== DATA BLOCK

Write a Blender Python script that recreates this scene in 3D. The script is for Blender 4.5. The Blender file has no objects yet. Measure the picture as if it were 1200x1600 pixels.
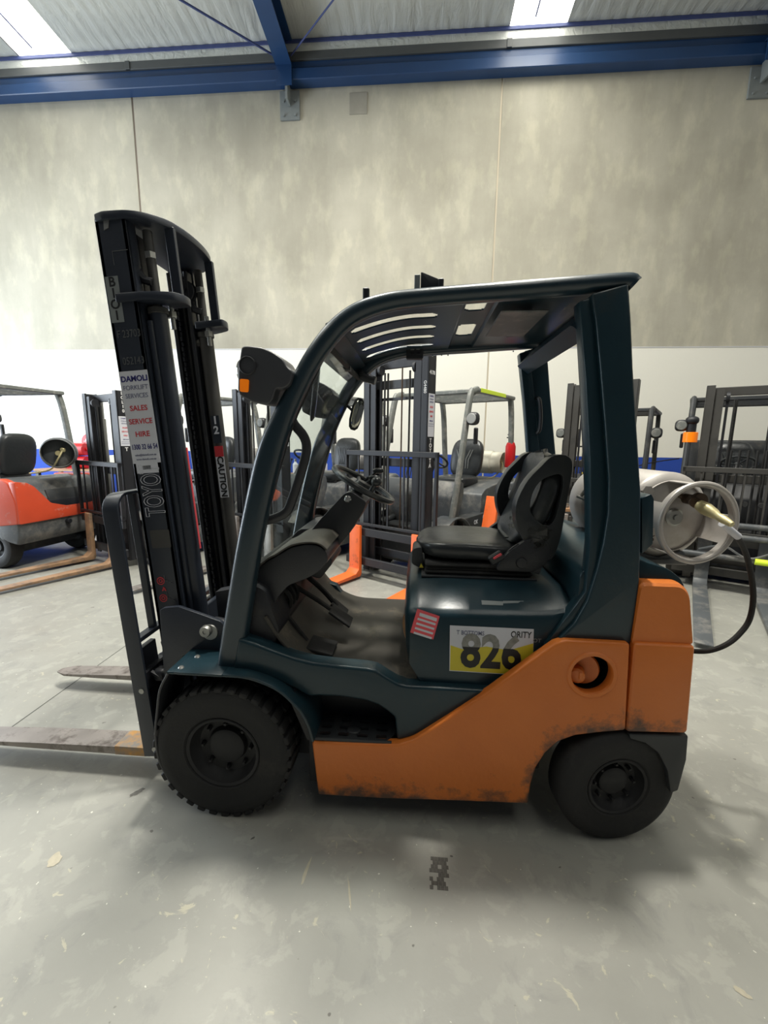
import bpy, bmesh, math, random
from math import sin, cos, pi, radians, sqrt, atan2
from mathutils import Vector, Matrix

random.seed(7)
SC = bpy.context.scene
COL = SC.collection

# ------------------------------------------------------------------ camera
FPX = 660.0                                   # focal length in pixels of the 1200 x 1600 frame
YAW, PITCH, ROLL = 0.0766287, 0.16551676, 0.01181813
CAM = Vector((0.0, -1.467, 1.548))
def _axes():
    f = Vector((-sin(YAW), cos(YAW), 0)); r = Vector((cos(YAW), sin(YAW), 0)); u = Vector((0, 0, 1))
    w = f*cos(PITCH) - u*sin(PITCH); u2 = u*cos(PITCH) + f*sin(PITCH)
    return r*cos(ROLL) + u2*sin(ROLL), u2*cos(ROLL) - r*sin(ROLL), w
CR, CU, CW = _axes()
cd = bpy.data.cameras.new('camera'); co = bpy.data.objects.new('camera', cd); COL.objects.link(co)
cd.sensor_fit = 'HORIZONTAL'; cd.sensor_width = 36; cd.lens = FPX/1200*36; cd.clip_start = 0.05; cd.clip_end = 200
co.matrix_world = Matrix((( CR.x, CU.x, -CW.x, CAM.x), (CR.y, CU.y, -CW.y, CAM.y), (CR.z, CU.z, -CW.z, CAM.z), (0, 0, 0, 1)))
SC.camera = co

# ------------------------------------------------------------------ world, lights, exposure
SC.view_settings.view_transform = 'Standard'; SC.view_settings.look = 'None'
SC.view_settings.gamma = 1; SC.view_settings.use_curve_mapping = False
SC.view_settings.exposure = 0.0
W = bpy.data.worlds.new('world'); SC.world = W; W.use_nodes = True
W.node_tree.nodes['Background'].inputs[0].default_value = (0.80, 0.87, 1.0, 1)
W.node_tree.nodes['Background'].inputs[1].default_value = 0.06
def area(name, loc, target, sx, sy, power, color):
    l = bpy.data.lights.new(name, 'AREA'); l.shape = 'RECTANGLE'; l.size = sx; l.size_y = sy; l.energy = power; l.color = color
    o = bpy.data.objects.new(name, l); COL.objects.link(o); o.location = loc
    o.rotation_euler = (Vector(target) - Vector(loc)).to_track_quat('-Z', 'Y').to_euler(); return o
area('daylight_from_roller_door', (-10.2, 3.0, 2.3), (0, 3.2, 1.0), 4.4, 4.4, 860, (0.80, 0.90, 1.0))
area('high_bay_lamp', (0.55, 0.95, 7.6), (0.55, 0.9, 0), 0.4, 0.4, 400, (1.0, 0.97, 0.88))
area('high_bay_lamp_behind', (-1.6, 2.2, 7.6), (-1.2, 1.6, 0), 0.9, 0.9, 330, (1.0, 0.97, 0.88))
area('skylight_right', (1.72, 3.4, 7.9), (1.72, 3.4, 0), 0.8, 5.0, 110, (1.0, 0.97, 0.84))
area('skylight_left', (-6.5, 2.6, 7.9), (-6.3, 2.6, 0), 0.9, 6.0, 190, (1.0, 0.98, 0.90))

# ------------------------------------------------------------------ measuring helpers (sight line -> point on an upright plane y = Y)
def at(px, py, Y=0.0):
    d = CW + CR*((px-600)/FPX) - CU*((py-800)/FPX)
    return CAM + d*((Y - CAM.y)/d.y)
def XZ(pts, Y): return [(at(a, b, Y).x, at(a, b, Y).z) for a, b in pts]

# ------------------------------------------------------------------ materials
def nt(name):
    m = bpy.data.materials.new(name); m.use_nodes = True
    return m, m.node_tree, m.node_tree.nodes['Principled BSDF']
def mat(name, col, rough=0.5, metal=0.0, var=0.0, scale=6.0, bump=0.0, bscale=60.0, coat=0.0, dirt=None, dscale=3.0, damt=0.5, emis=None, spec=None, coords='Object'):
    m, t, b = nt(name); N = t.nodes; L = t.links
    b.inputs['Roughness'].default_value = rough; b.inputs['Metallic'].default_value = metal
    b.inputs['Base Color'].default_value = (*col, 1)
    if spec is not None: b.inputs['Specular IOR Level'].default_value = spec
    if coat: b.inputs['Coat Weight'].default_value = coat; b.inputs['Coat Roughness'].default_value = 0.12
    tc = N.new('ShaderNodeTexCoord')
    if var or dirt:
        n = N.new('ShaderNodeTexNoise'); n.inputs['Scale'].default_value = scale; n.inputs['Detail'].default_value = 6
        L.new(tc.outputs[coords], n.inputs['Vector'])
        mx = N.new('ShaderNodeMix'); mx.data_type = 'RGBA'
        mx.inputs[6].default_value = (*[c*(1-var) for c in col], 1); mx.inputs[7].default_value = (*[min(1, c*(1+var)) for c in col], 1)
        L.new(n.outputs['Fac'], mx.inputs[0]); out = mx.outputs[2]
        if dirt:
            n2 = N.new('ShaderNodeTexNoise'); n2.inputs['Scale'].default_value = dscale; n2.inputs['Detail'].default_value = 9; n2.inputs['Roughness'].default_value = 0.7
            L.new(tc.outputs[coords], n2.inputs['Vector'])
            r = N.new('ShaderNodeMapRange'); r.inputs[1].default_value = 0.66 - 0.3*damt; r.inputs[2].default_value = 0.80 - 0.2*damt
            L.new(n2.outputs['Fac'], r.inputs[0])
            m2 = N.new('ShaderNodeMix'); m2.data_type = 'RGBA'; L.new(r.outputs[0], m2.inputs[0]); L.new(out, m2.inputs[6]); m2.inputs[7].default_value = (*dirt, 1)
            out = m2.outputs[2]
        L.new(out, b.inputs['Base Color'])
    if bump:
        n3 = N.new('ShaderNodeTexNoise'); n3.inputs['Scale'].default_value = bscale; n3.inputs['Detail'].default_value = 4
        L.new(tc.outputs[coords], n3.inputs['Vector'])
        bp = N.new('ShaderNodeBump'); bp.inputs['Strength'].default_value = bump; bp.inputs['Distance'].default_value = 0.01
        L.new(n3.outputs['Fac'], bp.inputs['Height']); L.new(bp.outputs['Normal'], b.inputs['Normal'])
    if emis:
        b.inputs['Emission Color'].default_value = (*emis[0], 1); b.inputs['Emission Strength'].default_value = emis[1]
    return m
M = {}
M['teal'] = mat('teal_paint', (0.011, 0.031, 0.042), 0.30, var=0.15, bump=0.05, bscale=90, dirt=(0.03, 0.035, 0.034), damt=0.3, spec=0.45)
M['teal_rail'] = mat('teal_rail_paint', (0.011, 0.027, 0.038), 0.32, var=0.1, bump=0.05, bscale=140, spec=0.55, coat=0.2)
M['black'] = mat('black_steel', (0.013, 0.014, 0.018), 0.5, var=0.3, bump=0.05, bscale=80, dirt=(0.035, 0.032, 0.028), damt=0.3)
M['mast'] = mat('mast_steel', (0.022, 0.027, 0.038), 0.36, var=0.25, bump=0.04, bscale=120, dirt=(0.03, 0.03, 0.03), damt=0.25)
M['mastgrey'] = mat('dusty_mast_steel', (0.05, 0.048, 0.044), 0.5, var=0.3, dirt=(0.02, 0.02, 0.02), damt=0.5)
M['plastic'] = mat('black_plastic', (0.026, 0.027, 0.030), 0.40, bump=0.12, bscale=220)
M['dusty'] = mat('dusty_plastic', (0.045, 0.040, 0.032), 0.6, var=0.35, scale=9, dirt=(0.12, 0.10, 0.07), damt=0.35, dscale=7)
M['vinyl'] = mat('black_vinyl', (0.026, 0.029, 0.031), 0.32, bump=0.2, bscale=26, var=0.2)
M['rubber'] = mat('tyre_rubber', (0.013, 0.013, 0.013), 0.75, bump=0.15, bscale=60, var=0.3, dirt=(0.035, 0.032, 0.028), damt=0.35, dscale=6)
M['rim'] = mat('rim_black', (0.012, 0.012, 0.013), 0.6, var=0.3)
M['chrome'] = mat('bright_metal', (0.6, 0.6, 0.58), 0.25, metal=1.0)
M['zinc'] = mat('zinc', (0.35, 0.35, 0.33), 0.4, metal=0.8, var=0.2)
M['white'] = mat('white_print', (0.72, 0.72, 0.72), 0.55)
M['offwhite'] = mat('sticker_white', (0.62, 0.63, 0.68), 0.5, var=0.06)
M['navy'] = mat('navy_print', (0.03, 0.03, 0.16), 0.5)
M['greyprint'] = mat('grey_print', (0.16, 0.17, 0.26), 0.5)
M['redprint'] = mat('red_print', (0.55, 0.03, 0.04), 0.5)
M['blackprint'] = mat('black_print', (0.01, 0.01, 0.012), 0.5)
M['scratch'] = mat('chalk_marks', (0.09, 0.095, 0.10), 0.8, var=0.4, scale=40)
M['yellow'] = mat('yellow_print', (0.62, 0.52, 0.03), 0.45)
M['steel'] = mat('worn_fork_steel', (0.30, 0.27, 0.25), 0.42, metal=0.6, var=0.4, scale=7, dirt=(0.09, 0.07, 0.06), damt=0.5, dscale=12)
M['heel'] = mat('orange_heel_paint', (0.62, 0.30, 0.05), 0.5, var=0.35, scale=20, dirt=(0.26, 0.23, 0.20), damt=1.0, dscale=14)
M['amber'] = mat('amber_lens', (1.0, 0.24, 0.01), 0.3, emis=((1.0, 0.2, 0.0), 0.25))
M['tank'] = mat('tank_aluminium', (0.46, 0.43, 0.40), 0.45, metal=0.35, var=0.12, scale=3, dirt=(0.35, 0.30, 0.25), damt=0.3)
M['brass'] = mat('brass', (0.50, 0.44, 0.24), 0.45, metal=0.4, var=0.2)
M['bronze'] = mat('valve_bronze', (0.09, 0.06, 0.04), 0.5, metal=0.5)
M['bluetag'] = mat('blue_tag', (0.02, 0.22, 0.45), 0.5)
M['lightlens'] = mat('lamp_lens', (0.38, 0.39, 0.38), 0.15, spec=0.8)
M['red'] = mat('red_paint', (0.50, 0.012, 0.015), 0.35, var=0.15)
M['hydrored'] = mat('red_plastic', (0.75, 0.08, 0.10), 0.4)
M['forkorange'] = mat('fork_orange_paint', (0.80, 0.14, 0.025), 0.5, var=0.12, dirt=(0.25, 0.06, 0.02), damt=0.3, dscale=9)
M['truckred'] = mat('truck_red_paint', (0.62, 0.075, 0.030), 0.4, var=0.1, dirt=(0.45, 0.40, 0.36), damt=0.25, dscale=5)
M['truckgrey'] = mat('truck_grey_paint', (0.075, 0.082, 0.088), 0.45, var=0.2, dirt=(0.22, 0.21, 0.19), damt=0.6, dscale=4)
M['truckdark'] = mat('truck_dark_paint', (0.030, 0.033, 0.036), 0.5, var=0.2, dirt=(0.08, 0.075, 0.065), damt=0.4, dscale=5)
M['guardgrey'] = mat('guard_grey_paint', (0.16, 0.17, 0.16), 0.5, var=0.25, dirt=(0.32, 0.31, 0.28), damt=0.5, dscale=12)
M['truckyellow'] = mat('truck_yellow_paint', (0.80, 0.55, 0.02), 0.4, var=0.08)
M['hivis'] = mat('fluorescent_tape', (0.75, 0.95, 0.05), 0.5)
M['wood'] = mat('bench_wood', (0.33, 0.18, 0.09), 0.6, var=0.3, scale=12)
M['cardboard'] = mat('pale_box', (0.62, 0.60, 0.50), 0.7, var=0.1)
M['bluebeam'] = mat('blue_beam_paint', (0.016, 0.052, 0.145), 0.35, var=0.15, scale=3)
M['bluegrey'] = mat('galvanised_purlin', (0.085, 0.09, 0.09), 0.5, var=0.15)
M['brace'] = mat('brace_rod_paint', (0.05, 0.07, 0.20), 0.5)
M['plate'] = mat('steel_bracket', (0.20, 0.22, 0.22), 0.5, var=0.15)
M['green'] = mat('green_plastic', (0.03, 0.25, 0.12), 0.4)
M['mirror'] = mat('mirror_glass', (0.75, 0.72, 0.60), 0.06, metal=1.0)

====

**WHAT YOU HAVE TO DO**
Leave out the pictures and restate, word for word, the lines from the top of the data through the line containing "COL = SC.collection", both included.

**CORRECT RESPONSE**
Write a Blender Python script that recreates this scene in 3D. The script is for Blender 4.5. The Blender file has no objects yet. Measure the picture as if it were 1200x1600 pixels.
import bpy, bmesh, math, random
from math import sin, cos, pi, radians, sqrt, atan2
from mathutils import Vector, Matrix

random.seed(7)
SC = bpy.context.scene
COL = SC.collection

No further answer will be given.